Coming into your own

“With every fight of my career I was always considered the underdog. I was always the one with less fights. I was always the one who was less known or the other girl had beat reputable people. I’ve never really looked at it that. I’ve beat top level girls from the beginning. Casey Noland, Barb Honchak, some established names and some established women. What’s happening now is that people are starting to look at the names I’ve fought recently and using that to gauge.”
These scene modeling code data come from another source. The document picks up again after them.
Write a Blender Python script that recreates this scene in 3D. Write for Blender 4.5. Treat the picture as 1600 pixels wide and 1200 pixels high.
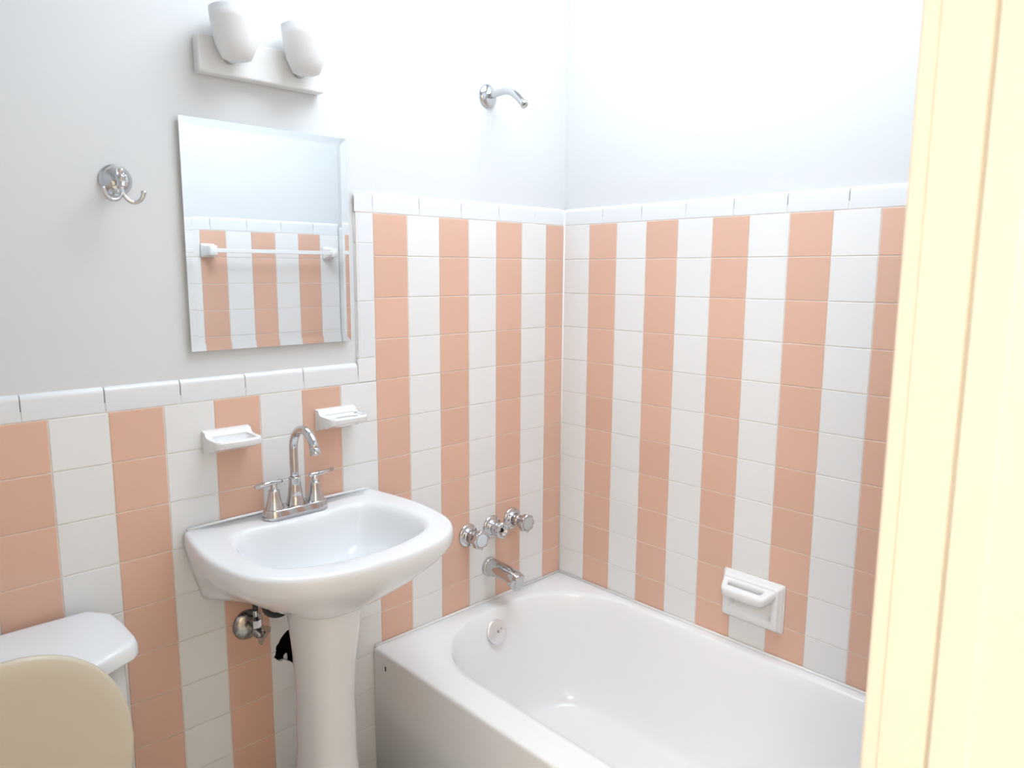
import bpy, bmesh, math, random
from math import pi, sin, cos, radians, sqrt
from mathutils import Vector, Matrix

random.seed(7)
for o in list(bpy.data.objects):
    bpy.data.objects.remove(o)
S = bpy.context.scene
COL = S.collection

# ------------------------------------------------------------------ camera
cam_d = bpy.data.cameras.new('camera')
cam = bpy.data.objects.new('camera', cam_d)
COL.objects.link(cam)
S.camera = cam
RGT = Vector((0.72735767, -0.68624918, 0.00358981))
DWN = Vector((-0.09751653, -0.10853315, -0.98929828))
FWD = Vector((0.67929475, 0.71922362, -0.14586306))
M = Matrix.Identity(4)
for i in range(3):
    M[i][0] = RGT[i]
    M[i][1] = -DWN[i]
    M[i][2] = -FWD[i]
M[0][3], M[1][3], M[2][3] = -1.80054, -1.61288, 1.42586
cam.matrix_world = M
cam_d.sensor_width = 36.0
cam_d.lens = 1139.47 * 36 / 1600
cam_d.shift_x = 0.01023
cam_d.shift_y = -0.0045
cam_d.clip_start = 0.02
cam_d.dof.use_dof = True
cam_d.dof.focus_distance = 2.2
cam_d.dof.aperture_fstop = 7.0

# ------------------------------------------------------------------ world, light, exposure
W = bpy.data.worlds.new('world')
S.world = W
W.use_nodes = True
W.node_tree.nodes['Background'].inputs[0].default_value = (0.9, 0.95, 1.0, 1)
W.node_tree.nodes['Background'].inputs[1].default_value = 0.3
S.view_settings.view_transform = 'Standard'
S.view_settings.look = 'None'
S.view_settings.gamma = 1.0
S.view_settings.use_curve_mapping = False
S.view_settings.exposure = 0.07
LAMP_POS = (-0.62, -0.64, 2.6)
LAMP_SIZE = 0.9
LAMP_STRENGTH = 7.7
LAMP_COL = (0.82, 0.92, 1.02)
HALL_POWER = 40.0
HALL_COL = (1.0, 0.91, 0.80)


def hall_light():
    d = bpy.data.lights.new('hall_ceiling_light', 'AREA')
    d.shape = 'DISK'
    d.size = 0.45
    d.energy = HALL_POWER
    d.color = HALL_COL
    o = bpy.data.objects.new('hall_ceiling_light', d)
    COL.objects.link(o)
    o.location = (-2.72, -2.12, 2.36)
    o.rotation_euler = (0, 0, 0)


hall_light()


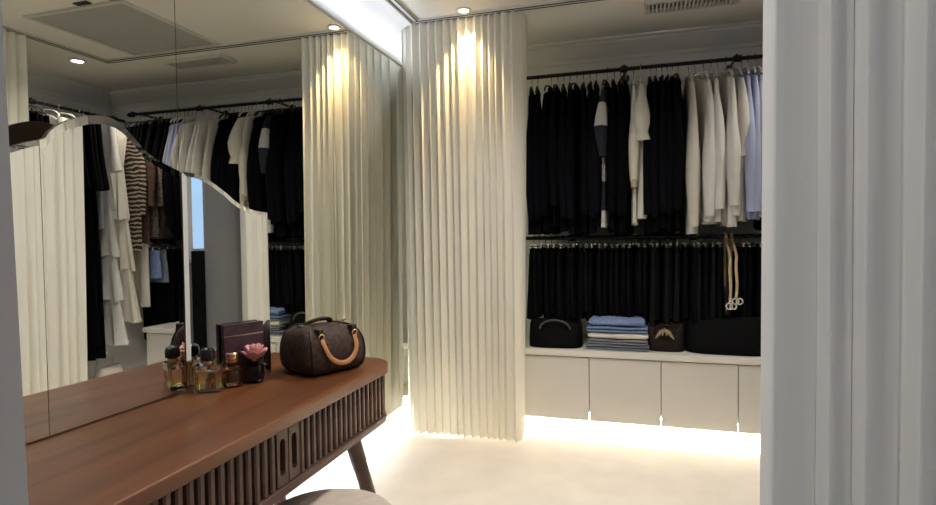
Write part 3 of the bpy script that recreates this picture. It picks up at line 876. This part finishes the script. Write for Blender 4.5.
wing_top = [(.0015, .660), (.025, .659), (.039, .657), (.054, .653), (.069, .647), (.084, .639), (.101, .628), (.118, .616), (.136, .603), (.147, .594), (.158, .584), (.179, .569), (.202, .558), (.230, .550), (.254, .546), (.2745, .544)]
vpanel((.1205, 1.3945), (.2365, 1.645), wing_top, 0)
left_top = [(.0015, .55), (.05, .556), (.10, .582), (.15, .616), (.18, .640), (.212, .663), (.228, .671), (.248, .680), (.270, .688), (.2785, .690)]
vpanel((.1015, .703), (.1089, .982), left_top, 0, full=False)

# ------------------------------------------------------------------ handbag
BU = Vector((.402, .916, 0)); BN = Vector((.916, -.402, 0))
t = thing('handbag', 'dark brown canvas handbag with tan leather handle on the far end of the table', 'handbag', (.372, 1.748, TZ), math.atan2(BU.y, BU.x))
# local: x along the long side, -y towards the room (front), z up
HL, HD, HH = .125, .100, .087
def bagpt(th, ph, o_=0.):
    e = .34
    sg = lambda v, p: math.copysign(abs(v)**p, v)
    x = sg(math.cos(ph), e)*sg(math.cos(th), e); y = sg(math.cos(ph), e)*sg(math.sin(th), e); z_ = sg(math.sin(ph), .55)
    tt = max(0, (z_+.2)/1.2)
    y *= 1 - .40*tt**2; x *= 1 - .10*tt**2
    zz = HH*(1 + z_)
    zz -= .014*max(0, z_)*(1 - x*x)       # sag of the top
    zz *= 1 - .13*max(0, x)**2 - .03*max(0, -x)**2      # the right shoulder has slumped
    return Vector((x*(HL+o_), y*(HD+o_), max(0.0, zz + o_*z_)))
bm = bmesh.new(); rings = []
for i in range(1, 28):
    ph = -PI/2 + PI*i/28
    rings.append([bagpt(2*PI*k/56, ph) for k in range(56)])
loft(bm, rings); obj('body', bm, M['canvas'], t, angle=180)
for s in (-1, 1):       # piping around each end
    bm = bmesh.new()
    pts = []
    for k in range(33):
        ph = -1.35 + 2.7*k/32
        pts.append(bagpt(PI/2*-1 + s*R(38), ph, .002))
    for k in range(33):
        ph = 1.35 - 2.7*k/32
        pts.append(bagpt(PI/2 - s*R(38), ph, .002))
    tube(bm, pts, .0032, 6); obj('piping', bm, M['canvas_dark'], t)
bm = bmesh.new(); tube(bm, [(x, .0, 2*HH - .010 - .014*(1-(x/HL)**2) + .004) for x in [-.10 + .02*k for k in range(11)]], .006, 8, .5); obj('zip', bm, M['canvas_dark'], t)
# front handle droops over the front, back handle lies over the top
bm = bmesh.new()
pts = []
for k in range(25):
    a = PI*k/24
    x = .066*math.cos(a); z_ = .122 - .082*math.sin(a)**.85
    pts.append((x, -.101 - .018*math.sin(a) + .014*max(0, (z_-.09)/.04), z_))
tube(bm, pts, .0085, 10, .45, up=(0, 1, .2)); h = obj('handle', bm, M['tan'], t)
for s in (-1, 1):
    bm = bmesh.new()
    c = Vector((s*.068, -.088, .130))
    tube(bm, [(c.x + .010*math.cos(a), c.y - .004*math.sin(a), c.z + .010*math.sin(a)) for a in [2*PI*k/16 for k in range(17)]], .0024, 6); obj('ring', bm, M['brass'], h)
    bm = bmesh.new(); bx(bm, s*.068-.010, s*.068+.010, -.090, -.060, .126, .156); obj('strap_tab', bm, M['canvas_dark'], h, bevel=.003)
bm = bmesh.new()
tube(bm, [(.056*math.cos(a) - .005, .040 - .045*math.sin(a), .150 + .028*math.sin(a)) for a in [PI*k/20 for k in range(21)]], .010, 10, .6); obj('handle', bm, M['canvas'], t)


# ------------------------------------------------------------------ perfumes by the right wing
WP = Vector((.119, 1.398)); WU = Vector((.421, .907)); WN = Vector((.907, -.421))
def wp(s, d): p = WP + WU*s + WN*d; return (p.x, p.y, TZ)
face = math.atan2(1.29, 1.46) - PI/2 + R(48)
# square amber bottle
t = thing('perfume_bottle', 'square amber perfume bottle with big black cap', 'perfume', wp(.036, .058), R(28), 'perfume bottles on the dressing table')
def rbox(bm, w_, d_, z0, z1, e=.3):
    n = 28
    rs = [[(w_*s_*math.copysign(abs(math.cos(a))**e, math.cos(a)), d_*s_*math.copysign(abs(math.sin(a))**e, math.sin(a)), z_) for a in [2*PI*k/n for k in range(n)]]
          for z_, s_ in [(z0, .94), (z0+.003, 1), (z1-.004, 1), (z1, .93)]]
    loft(bm, rs)
bm = bmesh.new(); rbox(bm, .038, .020, 0.0, .082); obj('glass_body', bm, M['glass'], t, angle=30)
bm = bmesh.new(); rbox(bm, .033, .0155, .012, .064); obj('liquid', bm, M['amber'], t, angle=30)
bm = bmesh.new(); lathe(bm, [(.012, .0822), (.014, .084), (.014, .094), (.012, .095)]); obj('collar', bm, M['brass'], t)
bm = bmesh.new(); lathe(bm, [(.016, .0955), (.021, .098), (.022, .115), (.019, .127), (.012, .132), (.001, .133)]); obj('cap', bm, M['black_gloss'], t)
# round-shouldered bottle
t = thing('perfume_bottle', 'round-shouldered perfume bottle with orange liquid and gold cap', 'perfume', wp(.112, .055), R(10), 'perfume bottles on the dressing table')
bm = bmesh.new(); lathe(bm, [(.020, 0), (.026, .003), (.027, .04), (.025, .058), (.016, .070), (.010, .074)]); obj('glass_body', bm, M['glass'], t, angle=30)
bm = bmesh.new(); lathe(bm, [(.018, .010), (.022, .012), (.0225, .040), (.020, .053), (.012, .060)]); obj('liquid', bm, M['amber_deep'], t, angle=30)
bm = bmesh.new(); lathe(bm, [(.010, .0745), (.018, .076), (.019, .083), (.014, .086), (.018, .090), (.018, .103), (.014, .107), (.001, .108)]); obj('cap', bm, M['rose_gold'], t, angle=30)
# flower-capped bottle
t = thing('perfume_bottle', 'plum glass perfume bottle with pink flower cap', 'perfume', wp(.184, .055), 0, 'perfume bottles on the dressing table')
bm = bmesh.new(); lathe(bm, [(.022, 0), (.030, .004), (.032, .03), (.029, .052), (.018, .064), (.010, .067)]); obj('glass_body', bm, M['plum_glass'], t, angle=30)
bm = bmesh.new(); lathe(bm, [(.010, .0675), (.011, .069), (.011, .080), (.008, .081)]); obj('collar', bm, M['rose_gold'], t)
fc = bmesh.new(); lathe(fc, [(.008, .0812), (.013, .086), (.012, .098), (.001, .102)]); flower = obj('flower_cap', fc, M['pink'], t)
for j, (n_, rad, zz, tilt, ph) in enumerate([(6, .036, .082, .75, 0), (5, .028, .096, 1.05, .4), (3, .012, .106, 1.2, .2)]):
    for k in range(n_):
        a = 2*PI*k/n_ + ph
        bm = bmesh.new(); bmesh.ops.create_uvsphere(bm, u_segments=12, v_segments=8, radius=1)
        mtx = Matrix.Translation((rad*math.cos(a)*.75, rad*math.sin(a)*.75, zz + .008)) @ Matrix.Rotation(a, 4, 'Z') @ Matrix.Rotation(-tilt, 4, 'Y') @ Matrix.Diagonal((rad*.62, rad*.55, .0045, 1))
        bmesh.ops.transform(bm, matrix=mtx, verts=bm.verts); obj('petal', bm, M['pink'], flower)
# plum gift carton leaning against the wing
p0 = wp(.166, .020)
t = thing('perfume_carton', 'flat dark plum perfume carton standing against the mirror wing', 'box', p0, math.atan2(WU.y, WU.x))
bm = bmesh.new(); bx(bm, -.066, .066, -.010, .010, 0, .188); obj('carton', bm, M['plum_card'], t, smooth=False, bevel=.0015)
bm = bmesh.new(); bx(bm, -.0655, .0655, -.0106, -.0100, .150, .153); obj('band', bm, M['rose_gold'], t, smooth=False)

# ------------------------------------------------------------------ world: bluish daylight outside
w = bpy.data.worlds.new('World'); scn.world = w; w.use_nodes = True
bg = w.node_tree.nodes['Background']; bg.inputs['Color'].default_value = (.42, .64, .95, 1); bg.inputs['Strength'].default_value = .75

# ------------------------------------------------------------------ camera
f_px, yaw, pitch, roll = 571.83, R(16.7273), R(1.6753), R(-.7396)
fw = Vector((-math.sin(yaw)*math.cos(pitch), math.cos(yaw)*math.cos(pitch), -math.sin(pitch)))
rt = Vector((math.cos(yaw), math.sin(yaw), 0)); up = rt.cross(fw)
r2 = rt*math.cos(roll) + up*math.sin(roll); u2 = -rt*math.sin(roll) + up*math.cos(roll)
cam = bpy.data.cameras.new('camera'); cam.sensor_width = 36; cam.lens = f_px/936*36; cam.clip_start = .02
co = bpy.data.objects.new('camera', cam); COL.objects.link(co)
co.matrix_world = Matrix(((r2.x, u2.x, -fw.x, 1.4284), (r2.y, u2.y, -fw.y, 0), (r2.z, u2.z, -fw.z, 1.2579), (0, 0, 0, 1)))
scn.camera = co
scn.view_settings.view_transform = 'Standard'; scn.view_settings.look = 'None'
scn.view_settings.exposure = 0.72; scn.view_settings.gamma = 1.0
scn.cycles.max_bounces = 14; scn.cycles.glossy_bounces = 8; scn.cycles.transmission_bounces = 10; scn.cycles.diffuse_bounces = 6
scn.cycles.caustics_reflective = False; scn.cycles.caustics_refractive = False; scn.cycles.sample_clamp_indirect = 6
scn.cycles.use_denoising = True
Bellator release leads to more options

“I was starting to get super nervous. I had only fought once that year. I was like, what’s going on? I was worried they weren’t going to fight me. We put the pressure on Bellator and they have a clause in their contracts that says they have to keep fighters active every six months. It was shortly after we poked the bear a little bit that they came back with the statement that they were going to release all of their females … When we finally got it official that we were going to the UFC my whole entire support team was excited. It was exciting to see how happy everyone else was around me for me. I was like, this is why I do this, to make the people around me smile.”

On this season’s TUF

“I think the show is awesome and it really helps shed a lot of light on women’s MMA. I think it is going to help people believe that these females are fighters. They have heart and they are ready to fight and to throw down. I think it gives people the sense that females don’t have to look a certain way, they aren’t a certain kind of way, if they want to fight, they fight.”

Weight change

Going to 115 would be like cutting off a leg. It could not and would not happen for me. People think that I have an easy cut down to ’25 but I never have. I’m currently walking around at 145 or 150 and I’m not like a slob. I felt like all of these years fighting at 125, I was fighting on fumes and fighting on heart. Now, going to 135, I feel like I’m fighting on heart and a full gas tank. I feel like I’m fighting on my natural ability. I’m tired of cutting 10 pounds of water weight a week before a fight. I’m excited to fight on a full stomach.”